Assumptions
Hold them lightly
“Begin challenging your own assumptions. Your assumptions are your windows on the world. Scrub them off every once in a while, or the light won’t come in.”
Alan Alda
Travel really does a good job of challenging our assumptions. I had a “good scrubbing” of some of my assumptions on this trip. Traveling is not just for “sight-seeing”, I think it is a necessary remedy for our tendency for narrow-mindedness because it forces you to realize that your way of living is not the only way, or necessarily the “correct” way.
Sometimes our assumptions might be simple ones that get changed when we explore different food when we travel. I remember traveling to Venice and trying fresh anchovies for the first time. I was never a fan of anchovies but I decided I try fresh anchovies.
Boom, crushed that old assumption. They were good. It turned out I did like anchovies.

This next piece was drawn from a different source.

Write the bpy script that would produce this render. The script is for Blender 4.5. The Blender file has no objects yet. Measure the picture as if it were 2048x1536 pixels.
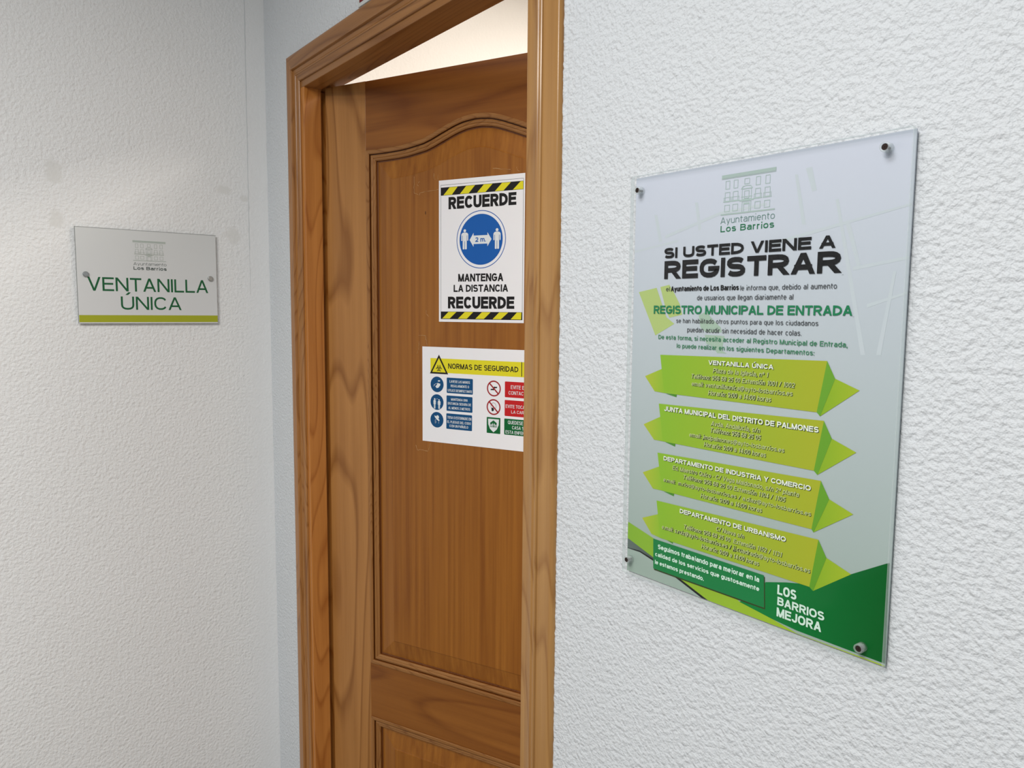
import bpy, bmesh, math, random
from math import sin, cos, pi, radians, sqrt
from mathutils import Vector, Matrix
from mathutils.geometry import tessellate_polygon

random.seed(7)
scene = bpy.context.scene
COL = scene.collection

# ------------------------------------------------------------------ camera
camd = bpy.data.cameras.new('camera')
camd.sensor_width = 36.0; camd.sensor_fit = 'HORIZONTAL'
camd.lens = 1493.72/2048*36.0
camd.clip_start = 0.01
cam = bpy.data.objects.new('camera', camd); COL.objects.link(cam)
cr = Vector((0.61505943, 0.7884319, 0.0087775)); cu = Vector((-0.08178302, 0.05271929, 0.99525485)); cf = Vector((-0.78422792, 0.61285873, -0.09690584))
m = Matrix((cr, cu, -cf)).transposed().to_4x4(); m.translation = (1.93428756, -0.708, 1.5116)
cam.matrix_world = m
scene.camera = cam

# ------------------------------------------------------------------ light and exposure
scene.view_settings.view_transform = 'Standard'
scene.view_settings.look = 'None'
scene.view_settings.gamma = 1.0
scene.view_settings.use_curve_mapping = False
scene.view_settings.exposure = 0.0
world = bpy.data.worlds.new('daylight'); scene.world = world; world.use_nodes = True
bg = world.node_tree.nodes['Background']
bg.inputs[0].default_value = (0.75, 0.88, 1.0, 1); bg.inputs[1].default_value = 0.52

def area(name, loc, target, sx, sy, power, color):
    l = bpy.data.lights.new(name, 'AREA'); l.shape = 'RECTANGLE'; l.size = sx; l.size_y = sy; l.energy = power; l.color = color
    o = bpy.data.objects.new(name, l); COL.objects.link(o); o.location = loc
    o.rotation_euler = (Vector(target)-Vector(loc)).to_track_quat('-Z', 'Y').to_euler()
    return o
area('hall_unseen_ceiling_light', (1.45, -1.15, 2.57), (1.45, -1.15, 0), 0.6, 0.6, 17, (0.96, 0.98, 1.0))
area('hall_unseen_ceiling_light', (1.85, -2.1, 2.57), (1.85, -2.1, 0), 0.6, 0.6, 54, (1.0, 0.96, 0.90))  # added warm lamp, out of view, placed to brighten the left wall
area('office_ceiling_panel_light', (1.3, 1.2, 2.56), (1.3, 1.2, 0), 1.2, 0.6, 74, (1.0, 0.93, 0.84))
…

Another fun food assumption I had was changed during this recent trip was by our amazing guide, Roberto. He asked us about the most famous Italian dish called “Pasta al Pomodoro”. We knew it was a famous Italian pasta dish and we all assumed it was all Italian, through and through. Italy must have invented it right? Wrong? What? It turns out the tomato plant was brought to Europe from western South America in 1500’s!
So while Pasta al Pomodoro feels like an ancient heritage dish, it’s actually a product of global trade and cultural fusion—only becoming a true staple of Italian life in the last 200 years.
Boom, there goes another assumption busted.
These assumptions are not the tough ones though to bust through. It is ones we hold tightly. Maybe even the ones that have evolved into long-held beliefs.
Travel really is good for us! Mark Twain wrote his book, “The Innocents Abroad”, after traveling through Europe and the Holy Land. He noticed that people who never leave their hometowns tend to develop a rigid, distorted view of the rest of the world. He has this famous quote in the book.
“Travel is fatal to prejudice, bigotry, and narrow-mindedness, and many of our people need it sorely on these accounts. Broad, wholesome, charitable views of men and things cannot be acquired by vegetating in one little corner of the earth all one’s lifetime.”
It takes courage to admit we are wrong. It begins with open-mindedness.
“I will live by the best I can discern today. Tomorrow I may find out I was wrong. Since I do not live by being right, I am not destroyed by being wrong.”
Verna Dozier
Let’s all just keep holding on lightly to our assumptions and not be afraid to let go of them when we find they were wrong.